8. A jurisprudência do STJ, ao interpretar o disposto no art. 585, II, do CPC, firmou entendimento de que o contrato administrativo celebrado com base na Lei 8.666/1993 possui natureza de documento público, tendo em vista emanar de ato do Poder Público. A propósito: AgRg no AREsp 76.429/PA, Rel. Min. Herman Benjamin, Segunda Turma, DJe 7/3/2013; REsp 879.046/DF, Rel. Min. Denise Arruda, Primeira Turma, DJe 18/6/2009. Precedentes: AgRg no AREsp 76.429/PA, Rel.
Ministro Herman Benjamin, Segunda Turma, DJe 7/3/2013; REsp 1.099.127/AM, Rel. Ministro Castro Meira, Segunda Turma, DJe 24/2/2010; REsp 879.046/DF, Rel. Ministra Denise Arruda, Primeira Turma, DJe 18/6/2009; REsp 746.487/RS, Rel. Ministro Luiz Fux, Primeira Turma, julgado em 26/8/2008, DJe 11/9/2008.
9. No caso concreto, mesmo que, ad argumentandum tantum, defenda-se a condição de documento privado do contrato administrativo celebrado pelas partes, nos termos do art. 585, II, do CPC/1973, não afasta a qualidade de título executivo extrajudicial do negócio jurídico celebrado com aptidão para instruir ação de execução.
10. Embargos de Divergência não providos.”[6](grifou-se)

Sendo assim, entende-se ser dispensável a assinatura de contratos administrativos e outros instrumentos jurídicos decorrentes de processos públicos e com ampla divulgaçãopor duas testemunhas, em razão da presunção de legitimidade dos atos da Administração Públicae também porque tal condição não foi imposta pelo ordenamento como requisito de validade dos contratos administrativos, os quais, como dito, devem observar o que prescreve a Lei de Licitações a respeito.


[1] Nas palavras do ilustre civilista Sílvio de Salvo Venosa:
“Na teoria geral dos negócios jurídicos, foi assinalado o papel da vontade. Muito antes de ser exclusivamente um elemento do negócio jurídico, é questão antecedente, é um pressuposto do próprio negócio, que ora interferirá em sua validade, ora em sua eficácia, quando não na própria existência, se a vontade não houver sequer existido. Um contrato no qual a vontade não se manifestou gera, quando muito, mera aparência de negócio, porque terá havido, quiçá, simples aparência de vontade.
(…)
No campo contratual, a manifestação de vontade deve buscar a do outro contratante. (…) No contrato, a manifestação da vontade é livre, quando não for prescrita uma forma pela lei; ou quando assim não o fazem as próprias partes. Destarte, a vontade no contrato pode manifestar-se verbalmente e por escrito, seja por instrumento particular, seja por instrumento público. Também a vontade pode exteriorizar-se por sinais inequívocos, com força vinculante.”VENOSA, Sílvio de Salvo. Direito Civil: Teoria Geral das obrigações e teoria geral dos contratos. 15. ed. São Paulo: Atlas, 2015.p. 480-483.

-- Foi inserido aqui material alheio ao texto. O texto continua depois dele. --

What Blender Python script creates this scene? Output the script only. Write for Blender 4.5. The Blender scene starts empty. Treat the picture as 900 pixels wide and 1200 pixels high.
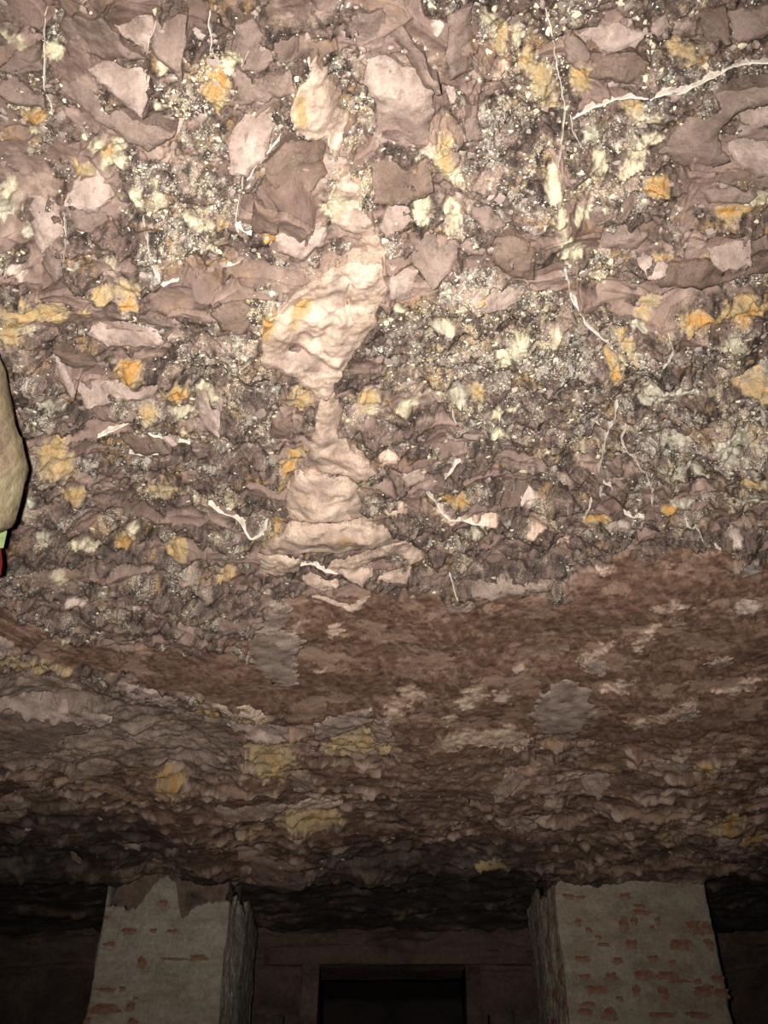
import bpy, bmesh, math, random
import numpy as np
from mathutils import Vector
from mathutils.geometry import delaunay_2d_cdt

# ------------------------------------------------------------------ camera, world, flash, exposure
scene = bpy.context.scene
COL = scene.collection
CAMZ = 1.30                       # lens height above the cave floor
PITCH = math.radians(39.3)        # looking up at the rock ceiling
FPX = 1167.0                      # focal length for a 900 x 1200 frame
cd = bpy.data.cameras.new('camera')
cd.sensor_fit = 'VERTICAL'; cd.sensor_height = 36.0; cd.lens = FPX / 1200 * 36.0
cd.clip_start = 0.05; cd.clip_end = 100
cam = bpy.data.objects.new('camera', cd)
cam.location = (0, 0, CAMZ); cam.rotation_euler = (math.pi / 2 + PITCH, 0, 0)
COL.objects.link(cam); scene.camera = cam

world = bpy.data.worlds.new('cave_mouth_dusk'); scene.world = world
world.use_nodes = True
world.node_tree.nodes['Background'].inputs[0].default_value = (0.9, 0.85, 0.8, 1)
world.node_tree.nodes['Background'].inputs[1].default_value = 0.012

fl = bpy.data.lights.new('camera_flash', 'SPOT')       # the flash of the camera, left of the lens
fl.energy = 520; fl.shadow_soft_size = 0.012; fl.color = (1.0, 0.935, 0.865)
fl.spot_size = math.radians(84); fl.spot_blend = 1.0
flo = bpy.data.objects.new('camera_flash', fl); COL.objects.link(flo)
flo.location = (-0.062, 0.0, CAMZ + 0.02); flo.rotation_euler = (math.pi / 2 + PITCH + math.radians(1), 0, 0)

vs = scene.view_settings
vs.view_transform = 'Standard'; vs.look = 'None'; vs.exposure = 0.0; vs.gamma = 1.0
vs.use_curve_mapping = False

rng = np.random.default_rng(7)
random.seed(7)
CT, ST = math.cos(PITCH), math.sin(PITCH)

# ------------------------------------------------------------------ noise helpers (numpy)
def hsh(ix, iy, seed):
    h = (ix.astype(np.int64) * 374761393 + iy.astype(np.int64) * 668265263 + seed * 1274126177) & 0xFFFFFFFF
    h = h.astype(np.uint32)
    h ^= h >> np.uint32(13); h *= np.uint32(1274126177); h ^= h >> np.uint32(16)
    h *= np.uint32(2246822519); h ^= h >> np.uint32(15)
    return h
def h01(ix, iy, seed): return (hsh(ix, iy, seed) & np.uint32(0xFFFFFF)).astype(np.float32) / 16777216.0
_a = np.arange(16) * (2 * math.pi / 16)
GX, GY = np.cos(_a).astype(np.float32), np.sin(_a).astype(np.float32)
def perlin(x, y, seed):
    x = np.asarray(x, np.float32); y = np.asarray(y, np.float32)
    fx, fy = np.floor(x), np.floor(y)
    ix, iy = fx.astype(np.int32), fy.astype(np.int32); x = x - fx; y = y - fy
    u = x * x * x * (x * (x * 6 - 15) + 10); v = y * y * y * (y * (y * 6 - 15) + 10)
    def g(dx, dy):
        k = (hsh(ix + dx, iy + dy, seed) & np.uint32(15)).astype(np.int32)
        return GX[k] * (x - dx) + GY[k] * (y - dy)
    a = g(0, 0); b = g(1, 0); c = g(0, 1); d = g(1, 1)
    a = a + u * (b - a); c = c + u * (d - c)
    return (a + v * (c - a)) * 1.5
def fbm(x, y, seed, octv=4, gain=0.5):
    s = 0; amp = 1.0; f = 1.0
    for o in range(octv):
        s = s + amp * perlin(x * f + 17.3 * o, y * f - 9.1 * o, seed + o)
        amp *= gain; f *= 2.07
    return s
def ridged(x, y, seed, octv=3):
    s = 0; amp = 1.0; f = 1.0
    for o in range(octv):
        s = s + amp * (1 - 2 * np.abs(perlin(x * f + 3.7 * o, y * f + 5.1 * o, seed + o)))
        amp *= 0.5; f *= 2.1
    return s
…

[2] “A manifestação da vontade contratual pode, na verdade, dar-se de forma escrita ou verbal. Pode até mesmo expressar-se de forma mímica ou gestual, quando tais figuras são admitidas pela categoria dos contratos e pelos costumes (…) O mais comum, no entanto, é a vontade negociai manifestar-se por intermédio de palavras, escritas ou faladas. Estudamos que o silêncio pode, por vezes, ter valor como manifestação de vontade (Venosa, Direito civil: parte geral, seção 20.2.2) Todas são formas de manifestação de vontade que podem gerar um contrato. A forma é o continente de um negócio jurídico, de um contrato. É a manifestação externa, perante a sociedade, que atesta existir um negócio jurídico subjacente. Ao mesmo tempo em que serve para exteriorizar a vontade, a forma serve de prova para o negócio jurídico.” VENOSA, Sílvio de Salvo. Direito Civil…, p. 488.
[3] Código Civil/2002: “Art. 104. A validade do negócio jurídico requer:I – agente capaz;II – objeto lícito, possível, determinado ou determinável;III – forma prescrita ou não defesa em lei.(…) Art. 107. A validade da declaração de vontade não dependerá de forma especial, senão quando a lei expressamente a exigir.”
[4] CC/2002: “Art. 219. As declarações constantes de documentos assinados presumem-se verdadeiras em relação aos signatários.”
[5] MEIRELLES, Hely Lopes. Direito Administrativo Brasileiro. 35. ed. atual. São Paulo: Malheiros, 2009.p. 224.
[6] STJ. EDv nos EREsp 1523938/RS, Rel. Ministro HERMAN BENJAMIN, PRIMEIRA SEÇÃO, julgado em 22/08/2018, DJe 13/11/2018.